*** Records supplied ***

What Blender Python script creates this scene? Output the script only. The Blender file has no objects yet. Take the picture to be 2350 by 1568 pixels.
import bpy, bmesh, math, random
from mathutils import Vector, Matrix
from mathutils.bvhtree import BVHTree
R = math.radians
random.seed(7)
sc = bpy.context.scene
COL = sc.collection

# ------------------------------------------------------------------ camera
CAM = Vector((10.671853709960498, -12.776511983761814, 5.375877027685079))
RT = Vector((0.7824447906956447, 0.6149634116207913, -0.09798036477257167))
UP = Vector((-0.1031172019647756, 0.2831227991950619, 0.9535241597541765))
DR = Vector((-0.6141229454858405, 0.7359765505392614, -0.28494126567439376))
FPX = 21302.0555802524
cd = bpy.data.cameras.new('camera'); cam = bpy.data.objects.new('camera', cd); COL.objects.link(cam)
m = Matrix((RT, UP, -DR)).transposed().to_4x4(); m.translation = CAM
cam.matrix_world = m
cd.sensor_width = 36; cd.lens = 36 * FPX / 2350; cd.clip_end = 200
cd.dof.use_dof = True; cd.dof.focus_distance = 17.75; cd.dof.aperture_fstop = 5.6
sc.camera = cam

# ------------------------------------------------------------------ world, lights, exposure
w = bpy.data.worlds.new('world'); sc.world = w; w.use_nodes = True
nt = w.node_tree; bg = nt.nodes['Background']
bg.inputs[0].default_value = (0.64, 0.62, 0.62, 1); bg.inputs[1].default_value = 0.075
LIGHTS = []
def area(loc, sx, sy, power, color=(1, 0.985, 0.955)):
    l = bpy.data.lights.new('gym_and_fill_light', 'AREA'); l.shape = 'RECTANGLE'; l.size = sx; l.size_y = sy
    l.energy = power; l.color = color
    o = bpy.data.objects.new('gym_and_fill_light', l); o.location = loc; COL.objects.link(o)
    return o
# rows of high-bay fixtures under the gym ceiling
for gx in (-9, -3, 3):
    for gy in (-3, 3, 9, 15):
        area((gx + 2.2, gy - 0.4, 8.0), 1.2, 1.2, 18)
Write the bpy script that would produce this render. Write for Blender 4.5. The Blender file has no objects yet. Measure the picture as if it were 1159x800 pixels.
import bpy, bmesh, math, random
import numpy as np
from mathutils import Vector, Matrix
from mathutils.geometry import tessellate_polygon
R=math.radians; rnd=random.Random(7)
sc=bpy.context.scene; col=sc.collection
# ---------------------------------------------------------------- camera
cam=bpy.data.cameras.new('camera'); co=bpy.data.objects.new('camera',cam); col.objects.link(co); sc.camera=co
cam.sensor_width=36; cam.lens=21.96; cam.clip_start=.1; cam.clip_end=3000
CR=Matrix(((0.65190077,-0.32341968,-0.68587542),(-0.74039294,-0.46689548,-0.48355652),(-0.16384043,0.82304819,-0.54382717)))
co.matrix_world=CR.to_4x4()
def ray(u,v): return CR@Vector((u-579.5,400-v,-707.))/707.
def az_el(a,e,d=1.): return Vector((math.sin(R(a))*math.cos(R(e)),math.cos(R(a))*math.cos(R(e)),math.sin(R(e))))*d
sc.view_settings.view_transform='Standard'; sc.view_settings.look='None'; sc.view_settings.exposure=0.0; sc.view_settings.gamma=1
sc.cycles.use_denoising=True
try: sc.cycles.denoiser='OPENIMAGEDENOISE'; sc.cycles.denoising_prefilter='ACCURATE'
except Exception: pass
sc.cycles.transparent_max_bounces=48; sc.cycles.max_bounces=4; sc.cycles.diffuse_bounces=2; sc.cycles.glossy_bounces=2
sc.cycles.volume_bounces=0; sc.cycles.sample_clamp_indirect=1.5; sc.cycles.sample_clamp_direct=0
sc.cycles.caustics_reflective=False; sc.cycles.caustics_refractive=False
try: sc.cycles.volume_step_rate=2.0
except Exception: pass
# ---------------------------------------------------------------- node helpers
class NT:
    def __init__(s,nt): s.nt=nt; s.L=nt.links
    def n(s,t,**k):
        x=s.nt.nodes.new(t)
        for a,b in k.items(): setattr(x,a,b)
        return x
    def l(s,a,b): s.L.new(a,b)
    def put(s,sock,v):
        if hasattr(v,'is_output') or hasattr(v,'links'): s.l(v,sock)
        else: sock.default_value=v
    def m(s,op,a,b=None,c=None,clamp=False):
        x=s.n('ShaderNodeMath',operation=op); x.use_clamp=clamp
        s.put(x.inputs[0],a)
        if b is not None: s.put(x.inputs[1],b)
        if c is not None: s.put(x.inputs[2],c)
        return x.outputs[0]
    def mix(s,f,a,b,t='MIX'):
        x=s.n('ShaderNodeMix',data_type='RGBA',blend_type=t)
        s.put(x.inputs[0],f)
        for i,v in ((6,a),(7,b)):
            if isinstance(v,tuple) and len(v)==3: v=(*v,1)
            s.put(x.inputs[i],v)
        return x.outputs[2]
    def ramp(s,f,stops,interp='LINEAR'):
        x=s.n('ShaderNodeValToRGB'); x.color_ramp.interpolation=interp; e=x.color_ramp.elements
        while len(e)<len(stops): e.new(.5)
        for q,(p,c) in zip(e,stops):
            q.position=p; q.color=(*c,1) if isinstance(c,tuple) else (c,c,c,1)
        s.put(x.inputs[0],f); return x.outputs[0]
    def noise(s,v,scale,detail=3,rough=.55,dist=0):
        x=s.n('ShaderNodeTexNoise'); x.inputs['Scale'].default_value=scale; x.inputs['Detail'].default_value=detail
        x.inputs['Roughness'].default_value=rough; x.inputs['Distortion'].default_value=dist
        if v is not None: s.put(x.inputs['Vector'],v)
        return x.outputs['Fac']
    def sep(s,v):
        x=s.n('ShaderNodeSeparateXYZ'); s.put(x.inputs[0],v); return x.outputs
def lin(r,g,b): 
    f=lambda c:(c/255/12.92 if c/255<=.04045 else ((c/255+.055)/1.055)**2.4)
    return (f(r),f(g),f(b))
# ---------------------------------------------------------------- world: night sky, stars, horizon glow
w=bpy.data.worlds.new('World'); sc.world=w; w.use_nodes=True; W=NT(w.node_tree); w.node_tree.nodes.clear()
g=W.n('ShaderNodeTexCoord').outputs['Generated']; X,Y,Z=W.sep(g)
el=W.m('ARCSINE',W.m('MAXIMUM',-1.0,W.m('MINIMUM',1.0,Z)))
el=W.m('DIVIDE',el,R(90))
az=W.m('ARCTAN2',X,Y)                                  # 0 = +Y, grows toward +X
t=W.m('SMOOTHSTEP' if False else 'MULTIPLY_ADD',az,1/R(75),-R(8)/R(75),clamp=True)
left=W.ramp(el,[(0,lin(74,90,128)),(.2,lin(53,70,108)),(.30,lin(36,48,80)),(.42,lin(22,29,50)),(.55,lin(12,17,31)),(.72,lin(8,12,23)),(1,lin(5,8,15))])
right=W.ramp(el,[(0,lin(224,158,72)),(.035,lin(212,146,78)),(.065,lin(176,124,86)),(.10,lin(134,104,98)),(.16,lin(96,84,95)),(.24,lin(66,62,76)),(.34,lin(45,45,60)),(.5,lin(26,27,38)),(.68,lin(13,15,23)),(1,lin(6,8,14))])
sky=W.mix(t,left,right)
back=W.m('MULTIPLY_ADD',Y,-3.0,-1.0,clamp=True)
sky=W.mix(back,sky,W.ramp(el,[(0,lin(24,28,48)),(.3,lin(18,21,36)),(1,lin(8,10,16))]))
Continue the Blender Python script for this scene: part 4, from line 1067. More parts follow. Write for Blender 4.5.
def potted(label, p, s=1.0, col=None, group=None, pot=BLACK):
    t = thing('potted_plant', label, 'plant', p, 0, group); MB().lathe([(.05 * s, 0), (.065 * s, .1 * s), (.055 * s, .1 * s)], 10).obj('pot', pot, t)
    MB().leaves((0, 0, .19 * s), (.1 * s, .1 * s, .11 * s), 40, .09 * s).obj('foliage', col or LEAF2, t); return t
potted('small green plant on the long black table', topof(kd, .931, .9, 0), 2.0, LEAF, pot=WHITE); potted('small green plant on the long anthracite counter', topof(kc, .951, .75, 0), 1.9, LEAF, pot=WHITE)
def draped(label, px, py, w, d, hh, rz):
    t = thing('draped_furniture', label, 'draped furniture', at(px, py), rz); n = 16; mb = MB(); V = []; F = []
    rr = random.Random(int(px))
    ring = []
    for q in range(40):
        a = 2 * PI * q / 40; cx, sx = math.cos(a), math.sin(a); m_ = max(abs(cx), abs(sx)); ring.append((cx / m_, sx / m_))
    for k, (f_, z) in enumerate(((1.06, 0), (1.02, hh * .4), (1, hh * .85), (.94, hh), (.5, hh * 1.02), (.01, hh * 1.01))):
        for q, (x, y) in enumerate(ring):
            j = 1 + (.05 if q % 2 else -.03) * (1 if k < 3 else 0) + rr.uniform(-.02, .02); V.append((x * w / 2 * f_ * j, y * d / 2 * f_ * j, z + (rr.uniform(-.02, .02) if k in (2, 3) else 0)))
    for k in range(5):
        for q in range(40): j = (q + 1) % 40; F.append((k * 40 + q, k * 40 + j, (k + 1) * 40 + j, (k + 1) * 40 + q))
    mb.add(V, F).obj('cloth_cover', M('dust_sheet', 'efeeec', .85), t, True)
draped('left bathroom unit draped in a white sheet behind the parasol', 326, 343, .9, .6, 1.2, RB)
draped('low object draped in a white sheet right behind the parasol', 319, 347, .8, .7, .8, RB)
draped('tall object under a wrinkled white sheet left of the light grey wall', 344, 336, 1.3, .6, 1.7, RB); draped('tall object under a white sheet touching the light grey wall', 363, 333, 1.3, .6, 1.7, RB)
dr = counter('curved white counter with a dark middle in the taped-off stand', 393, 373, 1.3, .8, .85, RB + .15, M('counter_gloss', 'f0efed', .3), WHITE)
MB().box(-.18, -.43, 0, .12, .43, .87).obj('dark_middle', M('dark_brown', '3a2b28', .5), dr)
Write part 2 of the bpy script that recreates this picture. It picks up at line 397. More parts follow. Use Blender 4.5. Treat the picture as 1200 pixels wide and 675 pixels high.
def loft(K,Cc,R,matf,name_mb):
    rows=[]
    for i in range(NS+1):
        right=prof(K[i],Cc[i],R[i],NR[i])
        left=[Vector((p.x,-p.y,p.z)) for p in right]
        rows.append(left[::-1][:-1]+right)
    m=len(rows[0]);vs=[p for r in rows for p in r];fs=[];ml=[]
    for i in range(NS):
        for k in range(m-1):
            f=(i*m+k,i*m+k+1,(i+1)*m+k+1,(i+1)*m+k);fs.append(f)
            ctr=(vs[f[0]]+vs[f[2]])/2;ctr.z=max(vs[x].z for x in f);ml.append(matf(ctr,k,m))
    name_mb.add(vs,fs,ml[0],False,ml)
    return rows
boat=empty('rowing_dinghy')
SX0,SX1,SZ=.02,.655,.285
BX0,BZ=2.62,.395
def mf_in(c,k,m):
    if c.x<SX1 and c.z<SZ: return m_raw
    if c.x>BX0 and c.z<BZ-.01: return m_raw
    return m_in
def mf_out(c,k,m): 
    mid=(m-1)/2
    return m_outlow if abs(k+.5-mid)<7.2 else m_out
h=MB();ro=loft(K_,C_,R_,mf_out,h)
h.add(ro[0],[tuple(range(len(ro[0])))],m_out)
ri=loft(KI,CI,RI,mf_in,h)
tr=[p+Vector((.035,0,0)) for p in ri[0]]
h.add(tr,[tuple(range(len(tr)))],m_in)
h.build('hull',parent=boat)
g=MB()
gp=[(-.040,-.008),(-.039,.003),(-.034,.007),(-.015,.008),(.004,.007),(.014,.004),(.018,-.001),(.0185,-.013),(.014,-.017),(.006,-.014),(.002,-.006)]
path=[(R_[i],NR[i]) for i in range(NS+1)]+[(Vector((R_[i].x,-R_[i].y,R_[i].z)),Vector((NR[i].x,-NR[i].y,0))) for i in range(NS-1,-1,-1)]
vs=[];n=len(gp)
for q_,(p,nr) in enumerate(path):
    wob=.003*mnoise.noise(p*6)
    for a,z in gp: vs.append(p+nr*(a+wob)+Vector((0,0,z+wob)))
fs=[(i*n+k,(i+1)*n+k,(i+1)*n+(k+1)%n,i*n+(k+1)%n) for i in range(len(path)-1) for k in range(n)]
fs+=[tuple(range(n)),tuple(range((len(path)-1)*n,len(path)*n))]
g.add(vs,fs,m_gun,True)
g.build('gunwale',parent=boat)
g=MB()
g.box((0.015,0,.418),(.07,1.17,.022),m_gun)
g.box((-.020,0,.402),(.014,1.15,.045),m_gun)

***

### What you will do
Begin at the first line of the records above and quote every line verbatim through the one that contains "COL = sc.collection".

### The result
What Blender Python script creates this scene? Output the script only. The Blender file has no objects yet. Take the picture to be 2350 by 1568 pixels.
import bpy, bmesh, math, random
from mathutils import Vector, Matrix
from mathutils.bvhtree import BVHTree
R = math.radians
random.seed(7)
sc = bpy.context.scene
COL = sc.collection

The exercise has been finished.